▶ [SET TASK]: Collect each line of the entries that holds the string "Write".

Extracted records
# # # # #
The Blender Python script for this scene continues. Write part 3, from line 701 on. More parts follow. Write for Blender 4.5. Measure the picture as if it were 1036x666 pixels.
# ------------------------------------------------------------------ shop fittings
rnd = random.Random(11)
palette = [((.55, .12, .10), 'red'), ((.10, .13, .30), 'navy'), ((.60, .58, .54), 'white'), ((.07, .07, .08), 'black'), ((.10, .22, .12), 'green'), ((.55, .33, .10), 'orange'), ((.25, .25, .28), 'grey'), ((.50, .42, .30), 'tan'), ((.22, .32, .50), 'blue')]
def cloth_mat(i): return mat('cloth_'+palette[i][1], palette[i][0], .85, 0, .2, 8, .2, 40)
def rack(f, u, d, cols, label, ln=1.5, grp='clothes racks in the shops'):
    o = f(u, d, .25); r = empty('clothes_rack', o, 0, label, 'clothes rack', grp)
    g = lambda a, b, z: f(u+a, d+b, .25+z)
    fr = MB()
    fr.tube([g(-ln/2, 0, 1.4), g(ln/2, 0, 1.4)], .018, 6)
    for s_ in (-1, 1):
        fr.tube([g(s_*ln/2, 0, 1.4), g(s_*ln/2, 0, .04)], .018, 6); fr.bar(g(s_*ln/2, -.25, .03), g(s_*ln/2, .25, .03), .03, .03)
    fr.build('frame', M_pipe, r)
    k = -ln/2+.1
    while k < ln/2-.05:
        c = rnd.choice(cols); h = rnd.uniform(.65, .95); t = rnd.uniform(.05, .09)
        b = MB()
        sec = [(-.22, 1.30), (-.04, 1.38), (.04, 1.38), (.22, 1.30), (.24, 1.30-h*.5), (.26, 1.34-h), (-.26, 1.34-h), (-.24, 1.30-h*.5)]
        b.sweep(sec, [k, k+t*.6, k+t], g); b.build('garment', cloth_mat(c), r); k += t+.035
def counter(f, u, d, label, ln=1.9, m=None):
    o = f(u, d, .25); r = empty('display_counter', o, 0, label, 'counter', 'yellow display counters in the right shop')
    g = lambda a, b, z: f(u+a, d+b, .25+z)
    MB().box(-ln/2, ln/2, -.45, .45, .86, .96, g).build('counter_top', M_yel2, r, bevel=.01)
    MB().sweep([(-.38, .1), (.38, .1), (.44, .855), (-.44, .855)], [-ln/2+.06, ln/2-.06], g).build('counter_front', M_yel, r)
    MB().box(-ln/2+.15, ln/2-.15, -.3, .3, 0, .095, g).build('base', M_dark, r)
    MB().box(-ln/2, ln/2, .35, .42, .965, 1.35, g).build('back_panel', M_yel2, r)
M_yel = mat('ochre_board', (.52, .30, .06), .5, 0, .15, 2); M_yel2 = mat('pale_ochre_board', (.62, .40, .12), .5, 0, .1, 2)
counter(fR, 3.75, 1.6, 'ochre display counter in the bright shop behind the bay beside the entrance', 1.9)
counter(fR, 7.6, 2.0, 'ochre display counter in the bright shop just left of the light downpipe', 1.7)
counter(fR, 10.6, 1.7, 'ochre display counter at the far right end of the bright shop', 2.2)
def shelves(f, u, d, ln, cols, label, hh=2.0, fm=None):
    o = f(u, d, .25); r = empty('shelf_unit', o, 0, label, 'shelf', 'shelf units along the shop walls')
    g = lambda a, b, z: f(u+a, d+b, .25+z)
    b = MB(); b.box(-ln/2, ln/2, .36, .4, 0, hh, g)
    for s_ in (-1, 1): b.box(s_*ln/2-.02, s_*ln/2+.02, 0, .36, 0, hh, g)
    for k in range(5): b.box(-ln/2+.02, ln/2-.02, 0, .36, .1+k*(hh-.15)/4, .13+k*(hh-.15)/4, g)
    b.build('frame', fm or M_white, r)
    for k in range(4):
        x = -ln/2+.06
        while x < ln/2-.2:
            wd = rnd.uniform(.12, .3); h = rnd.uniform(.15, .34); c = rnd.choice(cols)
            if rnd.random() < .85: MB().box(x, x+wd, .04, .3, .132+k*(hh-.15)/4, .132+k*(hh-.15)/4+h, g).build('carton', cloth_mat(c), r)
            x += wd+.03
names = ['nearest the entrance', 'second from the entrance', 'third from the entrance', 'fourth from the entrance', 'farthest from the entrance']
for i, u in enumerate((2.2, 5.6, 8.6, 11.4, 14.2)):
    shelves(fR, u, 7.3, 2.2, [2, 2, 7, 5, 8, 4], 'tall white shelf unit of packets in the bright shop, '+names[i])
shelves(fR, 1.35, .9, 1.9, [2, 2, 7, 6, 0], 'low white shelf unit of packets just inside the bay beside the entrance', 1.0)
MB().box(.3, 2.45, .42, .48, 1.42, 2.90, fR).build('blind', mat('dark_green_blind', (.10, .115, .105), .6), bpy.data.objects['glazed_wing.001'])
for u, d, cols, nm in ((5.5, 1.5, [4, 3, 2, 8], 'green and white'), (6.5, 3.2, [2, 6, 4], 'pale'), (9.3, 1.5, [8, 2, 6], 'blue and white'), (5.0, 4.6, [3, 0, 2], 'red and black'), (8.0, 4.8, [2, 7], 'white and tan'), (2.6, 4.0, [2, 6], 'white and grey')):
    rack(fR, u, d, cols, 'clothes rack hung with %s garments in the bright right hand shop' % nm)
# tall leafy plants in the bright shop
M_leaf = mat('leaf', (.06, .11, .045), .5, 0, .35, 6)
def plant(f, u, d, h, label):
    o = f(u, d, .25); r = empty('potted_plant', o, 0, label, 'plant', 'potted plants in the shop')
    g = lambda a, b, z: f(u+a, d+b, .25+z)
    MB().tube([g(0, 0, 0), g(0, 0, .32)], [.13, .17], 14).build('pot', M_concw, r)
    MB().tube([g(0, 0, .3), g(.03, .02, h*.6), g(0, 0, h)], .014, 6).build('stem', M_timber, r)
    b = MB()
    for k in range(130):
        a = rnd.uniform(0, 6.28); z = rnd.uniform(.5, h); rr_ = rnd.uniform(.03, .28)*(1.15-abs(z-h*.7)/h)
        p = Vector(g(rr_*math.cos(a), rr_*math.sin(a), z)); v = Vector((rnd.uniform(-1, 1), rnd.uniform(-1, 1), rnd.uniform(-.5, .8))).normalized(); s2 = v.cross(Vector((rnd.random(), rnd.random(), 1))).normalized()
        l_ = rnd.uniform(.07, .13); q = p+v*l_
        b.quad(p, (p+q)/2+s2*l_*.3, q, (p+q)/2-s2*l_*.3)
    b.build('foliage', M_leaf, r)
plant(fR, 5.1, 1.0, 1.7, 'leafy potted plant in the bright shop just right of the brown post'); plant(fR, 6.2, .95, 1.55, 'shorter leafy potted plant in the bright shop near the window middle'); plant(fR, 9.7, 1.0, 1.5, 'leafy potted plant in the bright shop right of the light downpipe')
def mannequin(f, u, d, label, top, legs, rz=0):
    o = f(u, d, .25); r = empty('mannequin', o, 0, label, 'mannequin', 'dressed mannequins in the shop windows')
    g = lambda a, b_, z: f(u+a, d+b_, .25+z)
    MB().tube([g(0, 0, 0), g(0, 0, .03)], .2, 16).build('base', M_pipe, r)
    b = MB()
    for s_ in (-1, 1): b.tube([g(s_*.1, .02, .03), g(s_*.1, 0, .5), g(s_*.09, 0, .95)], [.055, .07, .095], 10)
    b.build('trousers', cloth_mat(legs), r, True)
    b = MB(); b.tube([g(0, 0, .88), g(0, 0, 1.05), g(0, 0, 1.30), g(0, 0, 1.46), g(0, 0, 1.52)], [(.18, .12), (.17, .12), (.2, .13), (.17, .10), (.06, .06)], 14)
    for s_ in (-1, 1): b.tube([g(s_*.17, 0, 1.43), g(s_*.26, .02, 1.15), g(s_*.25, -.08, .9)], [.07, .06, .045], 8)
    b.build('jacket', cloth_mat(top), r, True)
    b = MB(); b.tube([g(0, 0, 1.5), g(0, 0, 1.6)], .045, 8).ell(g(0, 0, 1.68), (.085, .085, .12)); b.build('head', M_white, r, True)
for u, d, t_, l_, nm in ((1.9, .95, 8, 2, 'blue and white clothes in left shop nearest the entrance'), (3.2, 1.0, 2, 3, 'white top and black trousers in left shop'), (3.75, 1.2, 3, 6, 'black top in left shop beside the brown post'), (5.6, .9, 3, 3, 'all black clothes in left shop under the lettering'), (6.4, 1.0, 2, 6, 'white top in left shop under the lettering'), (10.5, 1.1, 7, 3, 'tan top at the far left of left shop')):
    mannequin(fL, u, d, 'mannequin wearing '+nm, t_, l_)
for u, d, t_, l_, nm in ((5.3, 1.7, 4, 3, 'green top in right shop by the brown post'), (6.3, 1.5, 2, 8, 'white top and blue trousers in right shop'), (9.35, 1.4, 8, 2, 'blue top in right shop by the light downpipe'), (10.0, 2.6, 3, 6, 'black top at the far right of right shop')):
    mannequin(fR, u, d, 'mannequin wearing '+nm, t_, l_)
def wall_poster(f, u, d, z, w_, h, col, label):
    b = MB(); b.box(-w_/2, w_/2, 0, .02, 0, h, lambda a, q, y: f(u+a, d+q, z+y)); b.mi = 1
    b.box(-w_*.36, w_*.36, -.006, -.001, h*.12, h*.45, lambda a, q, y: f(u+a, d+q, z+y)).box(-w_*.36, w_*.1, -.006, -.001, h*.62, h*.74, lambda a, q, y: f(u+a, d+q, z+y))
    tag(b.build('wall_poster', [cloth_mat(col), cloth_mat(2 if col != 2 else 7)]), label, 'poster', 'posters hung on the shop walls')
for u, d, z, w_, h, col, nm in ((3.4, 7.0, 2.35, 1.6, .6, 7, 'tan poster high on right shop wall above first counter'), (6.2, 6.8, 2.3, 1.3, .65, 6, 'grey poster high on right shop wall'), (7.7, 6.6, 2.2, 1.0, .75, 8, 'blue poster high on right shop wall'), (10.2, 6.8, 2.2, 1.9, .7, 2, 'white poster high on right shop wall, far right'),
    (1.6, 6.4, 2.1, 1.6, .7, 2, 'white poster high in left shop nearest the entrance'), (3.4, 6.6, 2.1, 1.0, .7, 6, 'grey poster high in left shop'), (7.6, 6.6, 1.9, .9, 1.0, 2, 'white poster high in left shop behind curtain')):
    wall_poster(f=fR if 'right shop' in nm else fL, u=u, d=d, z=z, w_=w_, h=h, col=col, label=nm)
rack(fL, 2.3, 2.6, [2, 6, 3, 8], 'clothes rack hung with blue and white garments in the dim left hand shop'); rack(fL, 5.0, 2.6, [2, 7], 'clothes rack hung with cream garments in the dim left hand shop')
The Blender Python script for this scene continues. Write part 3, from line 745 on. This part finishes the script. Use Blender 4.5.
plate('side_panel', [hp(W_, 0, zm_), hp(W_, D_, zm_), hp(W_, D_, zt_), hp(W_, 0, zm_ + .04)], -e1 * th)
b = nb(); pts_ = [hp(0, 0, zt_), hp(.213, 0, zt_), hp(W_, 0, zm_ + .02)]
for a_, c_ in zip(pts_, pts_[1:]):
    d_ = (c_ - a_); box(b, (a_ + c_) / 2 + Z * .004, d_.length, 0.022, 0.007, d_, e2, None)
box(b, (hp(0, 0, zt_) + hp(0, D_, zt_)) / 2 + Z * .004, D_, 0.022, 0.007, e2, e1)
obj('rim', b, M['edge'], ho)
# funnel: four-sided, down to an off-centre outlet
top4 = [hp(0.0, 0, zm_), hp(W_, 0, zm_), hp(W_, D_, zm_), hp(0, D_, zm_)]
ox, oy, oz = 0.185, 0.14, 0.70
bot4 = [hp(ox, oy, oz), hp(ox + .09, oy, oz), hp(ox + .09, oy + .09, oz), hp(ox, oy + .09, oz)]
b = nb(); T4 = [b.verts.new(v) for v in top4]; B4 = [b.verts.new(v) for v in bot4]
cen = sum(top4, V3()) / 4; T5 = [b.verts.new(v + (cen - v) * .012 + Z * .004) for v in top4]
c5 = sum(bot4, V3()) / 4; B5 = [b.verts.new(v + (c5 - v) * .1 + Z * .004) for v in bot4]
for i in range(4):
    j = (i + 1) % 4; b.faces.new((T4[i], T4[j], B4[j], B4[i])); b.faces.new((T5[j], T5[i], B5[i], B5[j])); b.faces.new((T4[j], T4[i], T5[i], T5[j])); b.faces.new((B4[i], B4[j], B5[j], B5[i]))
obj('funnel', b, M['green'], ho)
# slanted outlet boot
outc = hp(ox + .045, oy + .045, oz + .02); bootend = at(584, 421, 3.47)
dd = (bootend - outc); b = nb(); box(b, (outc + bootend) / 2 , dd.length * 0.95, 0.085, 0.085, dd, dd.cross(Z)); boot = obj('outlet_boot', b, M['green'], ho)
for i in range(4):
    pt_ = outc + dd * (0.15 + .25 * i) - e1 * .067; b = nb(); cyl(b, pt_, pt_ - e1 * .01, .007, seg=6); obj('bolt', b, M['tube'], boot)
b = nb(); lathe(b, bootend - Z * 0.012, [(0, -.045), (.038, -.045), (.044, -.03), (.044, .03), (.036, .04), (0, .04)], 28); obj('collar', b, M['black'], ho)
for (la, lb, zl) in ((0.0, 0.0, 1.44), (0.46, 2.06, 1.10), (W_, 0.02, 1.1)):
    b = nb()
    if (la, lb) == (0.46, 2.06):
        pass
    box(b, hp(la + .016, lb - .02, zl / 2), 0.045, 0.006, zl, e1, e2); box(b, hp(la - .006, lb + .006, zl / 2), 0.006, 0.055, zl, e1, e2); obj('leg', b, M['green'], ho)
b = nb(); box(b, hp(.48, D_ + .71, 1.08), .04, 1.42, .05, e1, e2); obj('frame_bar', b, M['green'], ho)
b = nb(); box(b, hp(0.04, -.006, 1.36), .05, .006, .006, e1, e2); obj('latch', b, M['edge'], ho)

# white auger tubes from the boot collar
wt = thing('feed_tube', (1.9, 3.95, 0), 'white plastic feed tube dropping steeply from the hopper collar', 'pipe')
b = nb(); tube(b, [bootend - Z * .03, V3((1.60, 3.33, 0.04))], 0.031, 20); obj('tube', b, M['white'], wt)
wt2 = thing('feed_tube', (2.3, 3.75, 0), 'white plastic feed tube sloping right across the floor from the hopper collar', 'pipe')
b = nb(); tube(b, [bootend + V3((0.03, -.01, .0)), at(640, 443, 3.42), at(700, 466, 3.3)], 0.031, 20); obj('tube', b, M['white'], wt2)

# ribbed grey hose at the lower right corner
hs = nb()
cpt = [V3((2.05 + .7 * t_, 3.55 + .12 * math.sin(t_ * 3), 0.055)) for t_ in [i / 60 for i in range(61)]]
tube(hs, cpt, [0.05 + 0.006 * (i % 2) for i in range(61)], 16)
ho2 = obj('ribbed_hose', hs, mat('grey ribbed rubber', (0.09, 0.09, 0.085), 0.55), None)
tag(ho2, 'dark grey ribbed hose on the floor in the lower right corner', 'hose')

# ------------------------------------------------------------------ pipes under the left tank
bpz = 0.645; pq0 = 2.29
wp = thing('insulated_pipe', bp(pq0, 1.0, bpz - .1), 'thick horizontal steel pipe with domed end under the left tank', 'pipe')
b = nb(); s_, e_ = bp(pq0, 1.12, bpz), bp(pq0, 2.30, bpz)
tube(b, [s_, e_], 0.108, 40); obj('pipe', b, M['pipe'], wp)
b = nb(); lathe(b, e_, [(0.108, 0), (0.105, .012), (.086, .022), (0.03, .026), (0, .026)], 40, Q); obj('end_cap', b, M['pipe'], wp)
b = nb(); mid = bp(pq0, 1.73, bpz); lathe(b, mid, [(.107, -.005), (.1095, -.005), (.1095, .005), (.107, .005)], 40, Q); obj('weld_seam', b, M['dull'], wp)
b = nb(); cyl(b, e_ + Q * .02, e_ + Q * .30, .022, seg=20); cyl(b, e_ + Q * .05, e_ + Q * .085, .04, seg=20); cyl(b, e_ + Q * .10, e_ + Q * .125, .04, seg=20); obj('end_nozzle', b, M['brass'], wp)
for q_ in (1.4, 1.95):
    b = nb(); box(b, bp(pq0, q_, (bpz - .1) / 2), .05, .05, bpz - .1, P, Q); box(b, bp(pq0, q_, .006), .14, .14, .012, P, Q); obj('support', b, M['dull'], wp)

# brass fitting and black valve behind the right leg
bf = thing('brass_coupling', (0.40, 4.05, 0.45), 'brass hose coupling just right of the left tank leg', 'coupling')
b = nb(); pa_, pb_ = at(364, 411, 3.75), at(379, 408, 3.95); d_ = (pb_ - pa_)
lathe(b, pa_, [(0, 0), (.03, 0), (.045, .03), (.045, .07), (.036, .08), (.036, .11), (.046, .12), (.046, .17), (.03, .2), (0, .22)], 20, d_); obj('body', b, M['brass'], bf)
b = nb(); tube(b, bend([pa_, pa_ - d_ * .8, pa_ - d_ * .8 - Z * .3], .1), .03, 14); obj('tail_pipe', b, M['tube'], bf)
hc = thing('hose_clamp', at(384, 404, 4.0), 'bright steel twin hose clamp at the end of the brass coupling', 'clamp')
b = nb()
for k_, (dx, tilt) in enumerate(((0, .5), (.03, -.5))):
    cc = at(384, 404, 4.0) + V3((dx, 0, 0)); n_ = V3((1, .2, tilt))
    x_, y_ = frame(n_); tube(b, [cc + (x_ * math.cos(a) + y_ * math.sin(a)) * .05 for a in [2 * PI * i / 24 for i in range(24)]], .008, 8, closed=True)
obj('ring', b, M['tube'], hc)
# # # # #
▶ [ANSWER FOR THE TASK]:
The Blender Python script for this scene continues. Write part 3, from line 701 on. More parts follow. Write for Blender 4.5. Measure the picture as if it were 1036x666 pixels.
The Blender Python script for this scene continues. Write part 3, from line 745 on. This part finishes the script. Use Blender 4.5.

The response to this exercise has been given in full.